Sunday, April 24, 2005


Isabella d'Este

No. That is not a portrait of Isabella di Pesto. The lady depicted in the painting below is Isabella d'Este, whom Isabella di Pesto admires greatly (except, maybe her strict code of morals). Here is a brief bio of "The First Lady of the Rennaisance."

In the Renaissance times a Renaissance Woman was supposed to marry well, be loyal to her husband and give birth to boys. A Renaissance Man, on the other hand, had to be well-educated, have cultural grace, be a gentleman and understand the arts and sciences. He also had to have refinement, be of noble birth and have courage. Many women did not fit the mold of what they called a "Renaissance Woman." Many of them would fit in as more of a "Renaissance Man" or what we would call a "Renaissance Woman" in our day and age. A prime example of this exception is Isabella d'Este.

Isabella d'Este was born in 1474 into the ruling family of Ferra. At the age of sixteen Isabella married Francesco Gonzaga. She then became the Marchioness of Mantua because Francesco was the Prince. After the death of her husband, Isabella ruled Mantua alone. Isabella's father believed in the equality of men and women and so Isabella and her siblings were very well-educated. Isabella died at the age of sixty-four in 1539.

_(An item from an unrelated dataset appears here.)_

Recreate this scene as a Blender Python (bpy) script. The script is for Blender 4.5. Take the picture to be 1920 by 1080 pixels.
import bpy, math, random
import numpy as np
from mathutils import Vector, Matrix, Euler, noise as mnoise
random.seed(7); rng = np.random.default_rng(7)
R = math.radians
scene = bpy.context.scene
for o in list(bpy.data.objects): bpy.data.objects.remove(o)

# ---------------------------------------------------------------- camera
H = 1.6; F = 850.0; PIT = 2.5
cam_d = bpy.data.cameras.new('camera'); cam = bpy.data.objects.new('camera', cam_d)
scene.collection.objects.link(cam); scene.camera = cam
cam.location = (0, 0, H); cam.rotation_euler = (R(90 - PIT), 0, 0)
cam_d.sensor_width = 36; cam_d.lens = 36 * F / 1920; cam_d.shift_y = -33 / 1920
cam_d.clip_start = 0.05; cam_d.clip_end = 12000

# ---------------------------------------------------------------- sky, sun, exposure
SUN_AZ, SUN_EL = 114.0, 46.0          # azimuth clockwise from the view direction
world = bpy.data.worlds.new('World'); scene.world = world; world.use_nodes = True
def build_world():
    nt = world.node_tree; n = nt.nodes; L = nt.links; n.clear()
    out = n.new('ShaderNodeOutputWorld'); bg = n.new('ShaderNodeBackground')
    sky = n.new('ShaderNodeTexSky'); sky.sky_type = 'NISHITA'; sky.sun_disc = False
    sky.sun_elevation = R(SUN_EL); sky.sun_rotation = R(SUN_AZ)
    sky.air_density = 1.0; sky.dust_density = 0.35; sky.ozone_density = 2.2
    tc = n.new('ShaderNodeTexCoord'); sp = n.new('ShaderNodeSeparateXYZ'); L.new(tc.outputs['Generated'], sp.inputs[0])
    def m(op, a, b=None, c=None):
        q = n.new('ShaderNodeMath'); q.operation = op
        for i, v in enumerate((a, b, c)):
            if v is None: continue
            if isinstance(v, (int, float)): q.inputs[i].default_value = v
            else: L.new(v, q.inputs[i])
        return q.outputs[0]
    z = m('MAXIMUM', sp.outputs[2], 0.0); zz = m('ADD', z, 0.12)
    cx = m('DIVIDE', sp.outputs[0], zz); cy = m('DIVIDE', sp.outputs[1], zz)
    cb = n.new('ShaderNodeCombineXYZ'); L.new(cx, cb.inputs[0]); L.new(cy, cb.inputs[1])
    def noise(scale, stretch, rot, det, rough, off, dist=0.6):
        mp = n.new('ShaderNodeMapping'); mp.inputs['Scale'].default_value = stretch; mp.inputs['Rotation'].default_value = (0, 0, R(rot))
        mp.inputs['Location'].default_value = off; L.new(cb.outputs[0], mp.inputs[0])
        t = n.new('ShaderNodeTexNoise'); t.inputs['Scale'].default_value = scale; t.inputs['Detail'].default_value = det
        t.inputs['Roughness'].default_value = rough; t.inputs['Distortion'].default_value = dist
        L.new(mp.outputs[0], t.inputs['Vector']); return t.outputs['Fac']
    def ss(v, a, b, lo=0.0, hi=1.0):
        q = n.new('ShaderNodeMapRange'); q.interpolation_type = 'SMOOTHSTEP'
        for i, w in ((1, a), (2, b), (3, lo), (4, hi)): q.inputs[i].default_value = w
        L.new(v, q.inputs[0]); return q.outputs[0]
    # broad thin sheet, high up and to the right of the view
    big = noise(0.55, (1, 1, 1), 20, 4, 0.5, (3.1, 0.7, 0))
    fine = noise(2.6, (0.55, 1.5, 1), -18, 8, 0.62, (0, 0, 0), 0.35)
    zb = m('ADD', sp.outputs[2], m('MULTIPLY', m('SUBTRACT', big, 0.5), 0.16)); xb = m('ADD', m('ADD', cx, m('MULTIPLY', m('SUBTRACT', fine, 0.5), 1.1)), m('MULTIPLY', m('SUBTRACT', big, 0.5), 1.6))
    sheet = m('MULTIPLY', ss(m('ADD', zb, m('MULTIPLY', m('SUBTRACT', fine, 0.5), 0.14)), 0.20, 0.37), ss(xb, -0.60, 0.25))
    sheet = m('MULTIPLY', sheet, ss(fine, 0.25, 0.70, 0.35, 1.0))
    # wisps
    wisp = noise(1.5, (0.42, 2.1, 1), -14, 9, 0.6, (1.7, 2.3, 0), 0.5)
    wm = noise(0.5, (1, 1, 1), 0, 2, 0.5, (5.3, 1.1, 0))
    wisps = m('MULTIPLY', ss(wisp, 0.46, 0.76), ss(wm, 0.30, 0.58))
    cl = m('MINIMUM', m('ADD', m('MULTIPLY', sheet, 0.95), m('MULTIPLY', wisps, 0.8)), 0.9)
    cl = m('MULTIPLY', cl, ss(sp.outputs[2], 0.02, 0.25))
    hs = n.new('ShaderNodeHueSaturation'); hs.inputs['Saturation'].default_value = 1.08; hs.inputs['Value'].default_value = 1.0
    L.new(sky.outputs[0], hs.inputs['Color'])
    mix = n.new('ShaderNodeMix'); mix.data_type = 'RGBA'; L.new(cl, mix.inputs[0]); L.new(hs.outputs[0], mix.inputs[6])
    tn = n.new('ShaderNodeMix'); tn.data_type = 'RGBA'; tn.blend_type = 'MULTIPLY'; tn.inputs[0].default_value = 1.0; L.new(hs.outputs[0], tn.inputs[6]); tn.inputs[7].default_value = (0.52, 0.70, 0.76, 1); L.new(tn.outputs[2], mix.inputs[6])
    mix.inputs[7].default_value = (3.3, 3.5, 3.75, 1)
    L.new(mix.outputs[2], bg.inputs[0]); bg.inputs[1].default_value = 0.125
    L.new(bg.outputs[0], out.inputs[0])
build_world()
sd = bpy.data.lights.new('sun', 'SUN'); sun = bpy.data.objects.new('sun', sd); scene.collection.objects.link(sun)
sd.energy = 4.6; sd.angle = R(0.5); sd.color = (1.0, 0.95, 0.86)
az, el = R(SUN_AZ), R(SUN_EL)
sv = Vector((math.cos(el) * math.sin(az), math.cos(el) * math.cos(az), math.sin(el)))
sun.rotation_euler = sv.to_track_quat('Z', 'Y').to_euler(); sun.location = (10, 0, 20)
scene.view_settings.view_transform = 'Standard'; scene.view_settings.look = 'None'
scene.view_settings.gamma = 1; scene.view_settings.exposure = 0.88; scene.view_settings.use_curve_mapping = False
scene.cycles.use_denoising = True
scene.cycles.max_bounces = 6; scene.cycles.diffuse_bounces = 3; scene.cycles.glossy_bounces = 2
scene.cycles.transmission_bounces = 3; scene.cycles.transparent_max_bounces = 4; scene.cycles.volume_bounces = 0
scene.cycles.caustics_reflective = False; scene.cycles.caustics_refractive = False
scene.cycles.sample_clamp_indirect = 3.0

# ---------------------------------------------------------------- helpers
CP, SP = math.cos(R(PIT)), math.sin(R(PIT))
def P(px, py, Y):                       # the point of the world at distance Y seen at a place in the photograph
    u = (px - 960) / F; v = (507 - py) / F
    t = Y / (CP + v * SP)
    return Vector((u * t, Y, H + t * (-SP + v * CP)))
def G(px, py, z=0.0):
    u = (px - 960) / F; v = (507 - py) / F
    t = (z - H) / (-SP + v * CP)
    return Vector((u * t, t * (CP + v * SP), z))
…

At the age of sixteen, Isabella d'Este was able to speak Greek and Latin as well as play the lute, sing, dance and debate with people much older than she. She was very well-educated and her political talent benefited Mantua while she was ruling. When her husband left, Isabella governed the city on her own, and after he died she took over his whole job. She showed great leadership skills in 1509 when she became Chief of State in Mantua.
At this time she also founded a school for young women where they had to observe a strict code of morals. She was a patron of the Arts and she also set artistic fashions and standards. Isabella collected many paintings and statues. She also wrote over two thousand letters and in these she commented on everything from politics to war. That was the closest that any woman at that time ever got to writing history.

Isabella patronized and promoted the arts. She allowed writers, artists and poets to exchange their ideas in her home. While she was ruling, she set an example for women to break away from the traditional role of what women were supposed to be like. By doing this and many other things she was known as the "First Lady of the Renaissance."

I am in favor of anyone who is a patron of the arts. Obviously a truly accomplished woman if Isabella di Pesto admires her so!

On another subject, if you are ever going to try a CPL recipe, may I suggest the cake my sister posted last night. This is a wonderful summer desert! Cool, light, and very tasty!